En réalité, je n’ai pas le choix parce que dans «mes deux pays», le foot n’est pas n’importe quoi. Au Cameroun, il s’agit presque d’une religion et les Lions indomptables sont le réceptacle de tous les espoirs, de toutes les frustrations et de toutes les passions. Samuel Eto’o y est considéré comme demi-dieu, adulé autant qu’il peut être détesté pour sa propension à parler de lui à la troisième personne... Lors d’un Mondial, le football devient tout bonnement l’opium du peuple. D’ailleurs, comme l’écrit si bien So Foot dans un excellent billet d’humeur, «Tu sais que tu es supporteur du Cameroun quand... le héros de ton enfance s’appelait Roger Milla».
Oui, j’étais enfant lors du Mondiale italien, en 1990. Non seulement je n’aimais déjà pas le foot à cet âge-là, mais je ne comprenais rien, évidemment, aux enjeux d’une compétition sportive, fût-elle scolaire.

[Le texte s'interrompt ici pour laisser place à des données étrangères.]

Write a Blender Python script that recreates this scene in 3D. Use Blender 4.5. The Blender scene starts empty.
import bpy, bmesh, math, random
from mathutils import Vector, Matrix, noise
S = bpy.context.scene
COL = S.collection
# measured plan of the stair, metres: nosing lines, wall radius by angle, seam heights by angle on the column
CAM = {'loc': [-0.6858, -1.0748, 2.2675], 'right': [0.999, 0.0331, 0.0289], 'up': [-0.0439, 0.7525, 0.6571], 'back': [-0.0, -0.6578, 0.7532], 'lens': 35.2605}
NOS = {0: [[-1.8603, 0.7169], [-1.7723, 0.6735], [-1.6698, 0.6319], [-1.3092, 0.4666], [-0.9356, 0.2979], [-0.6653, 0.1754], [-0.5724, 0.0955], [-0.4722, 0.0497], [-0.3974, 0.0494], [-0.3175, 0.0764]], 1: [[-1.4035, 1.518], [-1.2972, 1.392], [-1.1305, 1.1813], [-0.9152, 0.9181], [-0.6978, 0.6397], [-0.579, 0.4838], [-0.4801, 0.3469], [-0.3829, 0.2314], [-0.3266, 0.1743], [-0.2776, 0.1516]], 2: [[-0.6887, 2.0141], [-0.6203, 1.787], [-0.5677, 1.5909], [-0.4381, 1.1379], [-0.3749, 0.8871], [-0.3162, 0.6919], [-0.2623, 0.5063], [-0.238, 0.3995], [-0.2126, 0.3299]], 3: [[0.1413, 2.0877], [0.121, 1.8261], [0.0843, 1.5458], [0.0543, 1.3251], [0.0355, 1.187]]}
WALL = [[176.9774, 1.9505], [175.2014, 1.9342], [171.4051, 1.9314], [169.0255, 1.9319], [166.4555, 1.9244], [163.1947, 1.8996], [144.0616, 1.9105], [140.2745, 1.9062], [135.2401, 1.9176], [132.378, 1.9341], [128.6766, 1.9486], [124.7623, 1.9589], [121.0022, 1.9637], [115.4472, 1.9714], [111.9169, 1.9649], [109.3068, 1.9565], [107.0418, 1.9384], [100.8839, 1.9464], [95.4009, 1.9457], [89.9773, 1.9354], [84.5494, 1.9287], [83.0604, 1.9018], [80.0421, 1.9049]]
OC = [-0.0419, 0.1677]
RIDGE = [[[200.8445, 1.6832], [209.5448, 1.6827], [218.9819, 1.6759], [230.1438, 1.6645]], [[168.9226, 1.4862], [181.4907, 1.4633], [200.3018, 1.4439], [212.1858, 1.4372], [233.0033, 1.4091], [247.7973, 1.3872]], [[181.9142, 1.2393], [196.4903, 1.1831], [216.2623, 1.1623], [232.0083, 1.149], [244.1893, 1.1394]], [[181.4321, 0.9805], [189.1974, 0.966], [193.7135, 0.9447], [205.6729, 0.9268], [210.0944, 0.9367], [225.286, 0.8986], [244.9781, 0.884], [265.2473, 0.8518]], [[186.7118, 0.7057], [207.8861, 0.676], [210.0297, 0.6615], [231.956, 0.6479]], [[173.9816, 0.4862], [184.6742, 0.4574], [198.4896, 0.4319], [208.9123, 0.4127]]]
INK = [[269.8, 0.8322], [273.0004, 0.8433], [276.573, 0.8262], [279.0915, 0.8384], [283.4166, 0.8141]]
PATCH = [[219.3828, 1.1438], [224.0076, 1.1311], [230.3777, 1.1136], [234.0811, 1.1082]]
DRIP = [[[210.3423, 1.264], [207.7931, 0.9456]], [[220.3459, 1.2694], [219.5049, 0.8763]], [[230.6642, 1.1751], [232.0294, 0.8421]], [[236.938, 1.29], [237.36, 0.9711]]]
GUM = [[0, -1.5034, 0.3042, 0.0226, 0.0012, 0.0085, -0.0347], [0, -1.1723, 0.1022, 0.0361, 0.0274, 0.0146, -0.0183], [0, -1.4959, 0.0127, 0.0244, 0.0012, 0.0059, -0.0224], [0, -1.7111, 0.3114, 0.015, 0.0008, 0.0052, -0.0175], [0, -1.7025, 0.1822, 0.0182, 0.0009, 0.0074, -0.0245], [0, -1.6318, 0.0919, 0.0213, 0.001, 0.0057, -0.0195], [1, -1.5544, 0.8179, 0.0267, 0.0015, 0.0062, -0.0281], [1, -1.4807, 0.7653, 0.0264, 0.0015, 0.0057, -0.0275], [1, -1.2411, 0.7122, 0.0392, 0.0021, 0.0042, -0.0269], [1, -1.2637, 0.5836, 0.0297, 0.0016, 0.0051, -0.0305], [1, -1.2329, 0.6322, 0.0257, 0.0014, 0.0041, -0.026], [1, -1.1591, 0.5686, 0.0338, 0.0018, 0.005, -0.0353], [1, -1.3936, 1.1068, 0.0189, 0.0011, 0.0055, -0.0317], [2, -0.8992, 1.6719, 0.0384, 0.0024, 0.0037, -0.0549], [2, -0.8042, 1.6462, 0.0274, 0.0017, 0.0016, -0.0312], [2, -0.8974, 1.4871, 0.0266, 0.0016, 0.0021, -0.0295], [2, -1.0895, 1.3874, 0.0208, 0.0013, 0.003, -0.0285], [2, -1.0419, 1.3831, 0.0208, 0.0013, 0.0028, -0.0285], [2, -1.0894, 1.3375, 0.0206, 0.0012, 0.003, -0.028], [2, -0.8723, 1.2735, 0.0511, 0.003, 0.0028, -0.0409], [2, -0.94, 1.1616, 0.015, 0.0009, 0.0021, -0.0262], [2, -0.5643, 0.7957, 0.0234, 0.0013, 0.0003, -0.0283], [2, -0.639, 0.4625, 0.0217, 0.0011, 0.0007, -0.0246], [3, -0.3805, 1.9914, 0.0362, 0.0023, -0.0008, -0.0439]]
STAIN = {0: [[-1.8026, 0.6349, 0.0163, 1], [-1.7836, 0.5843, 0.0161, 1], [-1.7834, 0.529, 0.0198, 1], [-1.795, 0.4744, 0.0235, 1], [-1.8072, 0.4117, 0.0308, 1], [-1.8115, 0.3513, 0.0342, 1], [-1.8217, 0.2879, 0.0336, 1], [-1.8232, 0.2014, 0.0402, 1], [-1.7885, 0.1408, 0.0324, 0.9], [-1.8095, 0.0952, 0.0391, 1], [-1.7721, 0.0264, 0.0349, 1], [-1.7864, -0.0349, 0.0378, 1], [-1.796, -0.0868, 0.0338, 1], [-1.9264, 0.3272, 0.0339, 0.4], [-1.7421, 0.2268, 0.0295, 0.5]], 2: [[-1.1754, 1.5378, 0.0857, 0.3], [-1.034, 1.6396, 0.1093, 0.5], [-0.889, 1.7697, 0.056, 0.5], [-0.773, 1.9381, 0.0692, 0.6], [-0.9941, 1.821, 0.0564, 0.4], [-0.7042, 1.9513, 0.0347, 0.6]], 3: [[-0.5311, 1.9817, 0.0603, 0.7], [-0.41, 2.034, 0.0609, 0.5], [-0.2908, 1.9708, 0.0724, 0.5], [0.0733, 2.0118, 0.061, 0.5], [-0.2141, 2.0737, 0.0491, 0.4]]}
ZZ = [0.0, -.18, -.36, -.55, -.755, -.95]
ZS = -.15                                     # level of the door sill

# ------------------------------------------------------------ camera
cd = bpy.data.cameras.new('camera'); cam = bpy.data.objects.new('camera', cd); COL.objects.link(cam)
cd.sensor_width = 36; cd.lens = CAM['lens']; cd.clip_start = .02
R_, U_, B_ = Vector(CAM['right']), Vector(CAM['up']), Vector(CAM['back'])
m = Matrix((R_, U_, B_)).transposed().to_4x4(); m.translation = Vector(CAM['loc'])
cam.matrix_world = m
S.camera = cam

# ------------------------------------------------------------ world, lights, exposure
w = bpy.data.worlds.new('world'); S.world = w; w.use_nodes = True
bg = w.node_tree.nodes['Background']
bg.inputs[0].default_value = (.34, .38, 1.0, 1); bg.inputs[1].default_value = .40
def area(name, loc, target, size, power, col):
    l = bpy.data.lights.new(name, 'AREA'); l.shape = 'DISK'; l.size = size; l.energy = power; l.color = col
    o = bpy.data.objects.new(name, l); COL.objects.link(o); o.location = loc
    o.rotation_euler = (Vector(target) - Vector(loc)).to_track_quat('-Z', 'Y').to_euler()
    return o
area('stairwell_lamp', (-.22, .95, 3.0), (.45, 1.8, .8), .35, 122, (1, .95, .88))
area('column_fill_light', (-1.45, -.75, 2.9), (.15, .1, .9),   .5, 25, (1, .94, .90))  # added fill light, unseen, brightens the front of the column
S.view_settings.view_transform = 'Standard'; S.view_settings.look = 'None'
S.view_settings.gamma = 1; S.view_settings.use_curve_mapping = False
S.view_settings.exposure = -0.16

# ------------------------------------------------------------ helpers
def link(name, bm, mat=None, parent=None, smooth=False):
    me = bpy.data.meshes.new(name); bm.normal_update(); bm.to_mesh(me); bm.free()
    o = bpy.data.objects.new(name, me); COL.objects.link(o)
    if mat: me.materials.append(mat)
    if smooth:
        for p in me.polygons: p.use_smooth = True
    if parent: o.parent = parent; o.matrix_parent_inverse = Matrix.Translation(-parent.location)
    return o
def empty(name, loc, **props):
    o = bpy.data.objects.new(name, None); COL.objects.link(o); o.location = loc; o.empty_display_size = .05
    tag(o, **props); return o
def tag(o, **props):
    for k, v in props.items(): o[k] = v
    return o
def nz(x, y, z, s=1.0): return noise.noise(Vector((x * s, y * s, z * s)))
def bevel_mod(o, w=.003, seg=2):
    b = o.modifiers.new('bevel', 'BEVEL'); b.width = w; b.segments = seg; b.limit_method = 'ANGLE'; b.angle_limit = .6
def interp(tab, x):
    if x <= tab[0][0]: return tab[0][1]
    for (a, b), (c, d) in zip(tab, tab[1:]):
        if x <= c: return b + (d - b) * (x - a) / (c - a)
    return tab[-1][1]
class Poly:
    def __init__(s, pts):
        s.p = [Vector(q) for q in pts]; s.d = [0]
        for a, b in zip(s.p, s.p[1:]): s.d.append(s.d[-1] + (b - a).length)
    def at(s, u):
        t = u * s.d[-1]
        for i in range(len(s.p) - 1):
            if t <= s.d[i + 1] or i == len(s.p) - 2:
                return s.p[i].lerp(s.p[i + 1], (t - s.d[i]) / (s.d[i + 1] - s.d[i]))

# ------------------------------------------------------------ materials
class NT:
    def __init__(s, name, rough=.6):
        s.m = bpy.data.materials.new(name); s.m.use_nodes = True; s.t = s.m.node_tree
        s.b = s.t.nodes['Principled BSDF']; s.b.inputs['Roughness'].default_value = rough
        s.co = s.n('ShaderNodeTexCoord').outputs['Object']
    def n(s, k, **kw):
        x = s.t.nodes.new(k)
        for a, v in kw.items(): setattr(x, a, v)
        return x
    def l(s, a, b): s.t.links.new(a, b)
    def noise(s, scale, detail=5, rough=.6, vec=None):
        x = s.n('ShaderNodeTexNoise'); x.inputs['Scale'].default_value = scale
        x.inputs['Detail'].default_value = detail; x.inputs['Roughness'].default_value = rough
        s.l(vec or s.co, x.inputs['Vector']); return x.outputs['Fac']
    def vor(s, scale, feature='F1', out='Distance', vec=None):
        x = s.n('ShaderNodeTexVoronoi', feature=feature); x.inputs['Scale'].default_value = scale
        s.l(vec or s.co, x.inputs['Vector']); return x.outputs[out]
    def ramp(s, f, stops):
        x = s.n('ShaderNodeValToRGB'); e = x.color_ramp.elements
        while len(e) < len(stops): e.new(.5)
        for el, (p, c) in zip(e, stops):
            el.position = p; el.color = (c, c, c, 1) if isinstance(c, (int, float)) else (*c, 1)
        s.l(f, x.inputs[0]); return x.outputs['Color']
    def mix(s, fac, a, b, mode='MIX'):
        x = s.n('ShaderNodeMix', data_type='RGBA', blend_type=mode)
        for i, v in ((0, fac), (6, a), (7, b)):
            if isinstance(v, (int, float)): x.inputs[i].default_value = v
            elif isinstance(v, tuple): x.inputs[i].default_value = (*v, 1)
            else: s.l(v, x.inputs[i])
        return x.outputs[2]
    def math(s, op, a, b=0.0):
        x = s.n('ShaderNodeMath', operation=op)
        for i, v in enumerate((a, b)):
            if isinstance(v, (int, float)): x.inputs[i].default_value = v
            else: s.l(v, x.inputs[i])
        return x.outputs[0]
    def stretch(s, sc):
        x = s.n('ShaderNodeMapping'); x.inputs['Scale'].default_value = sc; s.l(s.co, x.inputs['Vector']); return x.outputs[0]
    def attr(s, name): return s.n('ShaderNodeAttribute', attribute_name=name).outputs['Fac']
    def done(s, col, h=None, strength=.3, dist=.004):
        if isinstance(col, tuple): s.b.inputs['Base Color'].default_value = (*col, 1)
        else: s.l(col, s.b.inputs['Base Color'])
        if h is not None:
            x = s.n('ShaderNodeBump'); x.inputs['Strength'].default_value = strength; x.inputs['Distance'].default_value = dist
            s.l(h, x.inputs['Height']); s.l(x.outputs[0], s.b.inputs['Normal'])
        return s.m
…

Mais, comme tout le monde, j’ai vibré, j’ai crié de joie face aux prouesses de Milla et j’ai appris à danser la danse qu’il dansait devant un poteau après chaque but.
Quant à la France, elle n’est pas à proprement parler LE pays du football. Mais comme dans beaucoup de pays, le football y est roi. Et comme partout ailleurs, les Français savent vilipender leur équipe ou faire bloc derrière les Bleus. Ça c’est pour les vrais supporteurs et amateurs de football français. Moi je fais partie de ces Français qui n’aiment pas le foot et qui ne supportent les Bleus que lorsque ces derniers ont quelque chance de faire une prestation honorable voire excellente. C’est le cas pour ce Brésil 2014, pour lequel l’équipe de France a bien négocié sa préparation avec deux victoires face à la Norvège et face à la Jamaïque.
Par effet de mode et par patriotisme, je suivrai donc les trois matchs de poule du Cameroun et les trois matchs de poule de la France. Je vais hurler comme un buffle devant ma télé, alors que je connais à peine la différence entre un corner et coup franc... Je sais que je vais m’improviser en commentateur sportif, déjà ce 13 juin pour le premier match de poule du Cameroun face au Mexique et le 15 juin pour le France-Honduras. Je vais parler de choses que je ne connais pas et dont je n’ai que faire, avec l’espoir inavoué que mes deux équipes passent chacune le premier tour et aille le plus loin possible. Parce que, malgré tout, c’est bon quand même de gueuler comme un forcené devant un match de foot, une bouteille de bière à la main.